Daß der Anspruch des liberalen Individualismus, sich beim Verbrauch von Naturressourcen keine Vorschriften machen zu lassen, die Schattenseite der Aggression, seinen Konsum zu Lasten anderer Menschen und Lebewesen durchzusetzen, unerwähnt läßt, hat Methode. "Freie Fahrt für freie Bürger" - der Freiheitsethos des Automobilismus stellt nicht in Rechnung, daß diese Fortbewegungsform den Menschen strafbewehrten Verkehrsregeln unterwirft, daß jedes Jahr Tausende Menschen und Hunderttausende Tiere allein auf deutschen Straßen sterben, daß die asphaltierte Umwelt die Bewegung des Automobils in enge Bahnen lenkt und daß das "Selbstfahrzeug" den Menschen auf ein Funktionsmodul reduziert, das in absehbarer Zeit durch rechnergestützte Algorithmen ersetzt werden wird. Das Erleben dieses Freiheitsgefühls, das zumindest bei jenen 50 Prozent deutscher Fahrzeughalter verbreitet sein dürfte, die beim Neukauf eines Wagens spritfressende tonnenschwere SUVs bevorzugen, setzt den Verbrauch des für viele andere Zwecke der chemischen und Nahrungsmittelproduktion essentiellen Erdöls voraus, vergiftet die atembare Luft und verheizt im Falle von Agrotreibstoffen Lebensmittel, die hungernden Menschen weiterhelfen würden.

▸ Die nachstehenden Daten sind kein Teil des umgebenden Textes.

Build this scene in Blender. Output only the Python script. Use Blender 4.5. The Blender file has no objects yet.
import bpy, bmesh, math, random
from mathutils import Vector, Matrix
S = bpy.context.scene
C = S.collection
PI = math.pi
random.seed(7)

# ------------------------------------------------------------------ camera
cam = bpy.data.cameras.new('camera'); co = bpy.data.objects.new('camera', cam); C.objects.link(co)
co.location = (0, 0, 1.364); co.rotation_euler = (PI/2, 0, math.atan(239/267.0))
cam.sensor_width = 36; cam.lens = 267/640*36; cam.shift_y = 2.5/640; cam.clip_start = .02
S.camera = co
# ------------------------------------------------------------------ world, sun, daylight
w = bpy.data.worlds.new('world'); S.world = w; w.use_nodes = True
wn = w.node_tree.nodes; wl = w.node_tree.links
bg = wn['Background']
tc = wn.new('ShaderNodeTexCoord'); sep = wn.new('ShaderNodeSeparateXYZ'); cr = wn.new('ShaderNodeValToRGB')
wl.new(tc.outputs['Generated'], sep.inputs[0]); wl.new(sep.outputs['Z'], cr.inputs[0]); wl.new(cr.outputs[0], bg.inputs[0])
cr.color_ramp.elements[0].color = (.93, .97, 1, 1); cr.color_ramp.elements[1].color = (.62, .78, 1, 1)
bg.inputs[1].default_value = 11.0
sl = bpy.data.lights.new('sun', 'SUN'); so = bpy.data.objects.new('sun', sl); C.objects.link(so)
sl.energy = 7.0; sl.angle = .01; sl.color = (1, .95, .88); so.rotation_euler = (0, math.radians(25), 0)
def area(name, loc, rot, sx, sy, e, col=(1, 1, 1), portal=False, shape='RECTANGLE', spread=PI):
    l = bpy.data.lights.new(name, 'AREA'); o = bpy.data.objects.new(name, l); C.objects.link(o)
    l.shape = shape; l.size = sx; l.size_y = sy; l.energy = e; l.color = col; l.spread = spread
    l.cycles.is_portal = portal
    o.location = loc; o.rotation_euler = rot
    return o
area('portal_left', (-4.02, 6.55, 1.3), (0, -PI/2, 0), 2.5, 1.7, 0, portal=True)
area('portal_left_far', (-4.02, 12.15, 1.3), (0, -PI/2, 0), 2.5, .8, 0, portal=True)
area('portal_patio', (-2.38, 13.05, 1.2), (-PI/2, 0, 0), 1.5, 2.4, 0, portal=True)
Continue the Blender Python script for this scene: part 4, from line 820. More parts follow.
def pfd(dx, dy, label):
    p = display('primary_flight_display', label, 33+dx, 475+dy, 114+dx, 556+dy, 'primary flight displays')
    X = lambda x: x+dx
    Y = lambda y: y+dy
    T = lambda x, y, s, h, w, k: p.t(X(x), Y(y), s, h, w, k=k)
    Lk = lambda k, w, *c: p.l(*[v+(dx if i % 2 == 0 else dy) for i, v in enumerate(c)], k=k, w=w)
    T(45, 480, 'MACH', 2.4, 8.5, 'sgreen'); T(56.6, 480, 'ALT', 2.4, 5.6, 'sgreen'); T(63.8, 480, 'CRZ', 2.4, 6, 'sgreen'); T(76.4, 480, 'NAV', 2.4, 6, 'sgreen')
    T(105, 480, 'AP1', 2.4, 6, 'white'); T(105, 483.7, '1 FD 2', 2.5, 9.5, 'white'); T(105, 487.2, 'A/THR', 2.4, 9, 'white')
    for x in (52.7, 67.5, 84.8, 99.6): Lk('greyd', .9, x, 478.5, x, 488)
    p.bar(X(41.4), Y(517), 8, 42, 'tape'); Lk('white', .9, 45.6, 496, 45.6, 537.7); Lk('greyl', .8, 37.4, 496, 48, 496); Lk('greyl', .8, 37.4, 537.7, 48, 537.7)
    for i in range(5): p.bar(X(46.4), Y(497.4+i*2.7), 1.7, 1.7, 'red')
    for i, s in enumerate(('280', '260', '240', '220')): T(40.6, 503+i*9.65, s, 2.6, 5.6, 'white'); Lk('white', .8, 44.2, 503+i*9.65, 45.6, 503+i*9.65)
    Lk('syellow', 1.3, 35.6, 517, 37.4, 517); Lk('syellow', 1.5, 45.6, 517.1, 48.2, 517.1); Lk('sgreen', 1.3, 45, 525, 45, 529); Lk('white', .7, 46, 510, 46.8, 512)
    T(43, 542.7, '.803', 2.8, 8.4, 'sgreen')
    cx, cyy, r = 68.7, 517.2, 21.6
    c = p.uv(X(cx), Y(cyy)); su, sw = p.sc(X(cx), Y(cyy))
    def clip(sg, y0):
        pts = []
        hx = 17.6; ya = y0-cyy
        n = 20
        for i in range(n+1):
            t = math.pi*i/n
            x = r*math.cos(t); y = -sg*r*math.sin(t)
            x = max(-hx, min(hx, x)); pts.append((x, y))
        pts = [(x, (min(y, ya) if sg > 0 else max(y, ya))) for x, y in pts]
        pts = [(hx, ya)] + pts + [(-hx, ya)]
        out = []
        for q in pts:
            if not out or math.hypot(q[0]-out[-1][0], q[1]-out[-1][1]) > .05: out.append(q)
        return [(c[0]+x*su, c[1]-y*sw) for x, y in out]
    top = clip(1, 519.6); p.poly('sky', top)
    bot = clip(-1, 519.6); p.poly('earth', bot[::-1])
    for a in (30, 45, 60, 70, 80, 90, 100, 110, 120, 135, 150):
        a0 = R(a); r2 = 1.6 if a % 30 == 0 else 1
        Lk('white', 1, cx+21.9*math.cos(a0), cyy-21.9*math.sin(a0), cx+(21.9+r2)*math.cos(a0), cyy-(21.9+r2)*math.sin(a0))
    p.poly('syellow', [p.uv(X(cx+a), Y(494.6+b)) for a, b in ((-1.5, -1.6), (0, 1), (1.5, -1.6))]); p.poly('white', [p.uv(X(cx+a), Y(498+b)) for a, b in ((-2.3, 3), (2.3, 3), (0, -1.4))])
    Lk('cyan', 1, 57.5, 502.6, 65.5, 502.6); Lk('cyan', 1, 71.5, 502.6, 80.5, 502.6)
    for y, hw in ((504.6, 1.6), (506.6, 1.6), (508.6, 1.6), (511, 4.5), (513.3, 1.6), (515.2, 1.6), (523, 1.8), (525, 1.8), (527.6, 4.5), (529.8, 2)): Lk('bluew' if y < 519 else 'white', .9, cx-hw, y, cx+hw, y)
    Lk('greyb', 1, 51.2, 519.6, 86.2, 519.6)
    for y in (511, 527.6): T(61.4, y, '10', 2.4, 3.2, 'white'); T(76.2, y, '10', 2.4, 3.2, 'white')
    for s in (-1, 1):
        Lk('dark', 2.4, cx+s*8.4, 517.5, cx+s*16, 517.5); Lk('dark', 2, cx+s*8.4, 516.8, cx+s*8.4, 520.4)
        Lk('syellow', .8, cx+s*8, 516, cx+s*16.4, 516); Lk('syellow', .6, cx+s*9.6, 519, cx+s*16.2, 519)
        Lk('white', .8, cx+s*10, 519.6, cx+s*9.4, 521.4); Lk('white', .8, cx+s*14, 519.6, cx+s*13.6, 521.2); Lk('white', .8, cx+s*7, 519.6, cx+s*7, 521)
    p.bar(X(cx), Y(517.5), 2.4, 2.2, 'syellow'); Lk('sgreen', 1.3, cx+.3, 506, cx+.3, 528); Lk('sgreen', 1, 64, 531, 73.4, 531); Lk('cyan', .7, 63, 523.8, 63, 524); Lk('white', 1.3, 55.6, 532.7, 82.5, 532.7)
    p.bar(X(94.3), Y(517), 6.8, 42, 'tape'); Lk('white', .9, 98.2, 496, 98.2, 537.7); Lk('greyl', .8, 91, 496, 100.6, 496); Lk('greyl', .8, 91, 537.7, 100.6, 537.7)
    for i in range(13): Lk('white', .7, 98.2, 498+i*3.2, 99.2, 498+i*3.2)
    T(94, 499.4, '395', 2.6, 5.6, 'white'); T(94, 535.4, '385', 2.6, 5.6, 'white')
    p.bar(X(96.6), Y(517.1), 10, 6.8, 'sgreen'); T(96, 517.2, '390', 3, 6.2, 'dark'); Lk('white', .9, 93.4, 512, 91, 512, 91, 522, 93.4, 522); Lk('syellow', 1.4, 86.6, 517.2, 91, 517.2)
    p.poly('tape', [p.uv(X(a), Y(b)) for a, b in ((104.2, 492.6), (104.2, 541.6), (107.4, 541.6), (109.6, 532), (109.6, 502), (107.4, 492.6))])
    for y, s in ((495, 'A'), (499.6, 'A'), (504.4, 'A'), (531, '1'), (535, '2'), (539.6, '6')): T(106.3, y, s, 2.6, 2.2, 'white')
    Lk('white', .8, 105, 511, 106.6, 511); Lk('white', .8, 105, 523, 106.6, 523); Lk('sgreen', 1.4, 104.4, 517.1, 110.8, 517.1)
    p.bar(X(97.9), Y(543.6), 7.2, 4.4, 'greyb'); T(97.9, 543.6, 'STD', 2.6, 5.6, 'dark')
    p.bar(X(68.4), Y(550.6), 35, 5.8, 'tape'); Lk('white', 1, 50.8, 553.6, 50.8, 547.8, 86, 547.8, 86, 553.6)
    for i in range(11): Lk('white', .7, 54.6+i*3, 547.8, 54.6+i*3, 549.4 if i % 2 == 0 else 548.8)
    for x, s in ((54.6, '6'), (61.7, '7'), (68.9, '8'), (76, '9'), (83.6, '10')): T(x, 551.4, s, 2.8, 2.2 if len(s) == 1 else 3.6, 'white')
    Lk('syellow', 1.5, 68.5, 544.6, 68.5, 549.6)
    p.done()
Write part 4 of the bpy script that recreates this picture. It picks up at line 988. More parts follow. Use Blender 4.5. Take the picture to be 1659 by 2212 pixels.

Wie die Verteidigung des Privilegs des motorisierten Individualverkehrs durch abstrakte Gleichungsoperationen zeigt, bei denen das diese Rechnung begründende Interesse quasi im Gleichheitszeichen verschwindet, wird auch die Differenz der individuellen CO2-Emissionen etwa zwischen Zentralafrika und den USA nicht zur relevanten Grundlage von Klimaschutzmaßnahmen erhoben. Was in Ländern niedriger Produktivität nicht verbraucht wird, soll in die Maschinerie hochproduktiver Industriestaaten zum Wohle eines Ertrags eingespeist werden, der im Endeffekt dafür sorgt, daß oben oben und unten unten bleibt. Alles andere bedeutete die Aufhebung herrschender Verteilungsverhältnisse, also eines revolutionären Wandels im Zeichen der Eigentumsfrage. Hier hat die Doktrin des Antikommunismus dafür gesorgt, daß diese Frage als Verbrechen an der Freiheit kapitalistischer Selbstverwirklichung gebrandmarkt wird.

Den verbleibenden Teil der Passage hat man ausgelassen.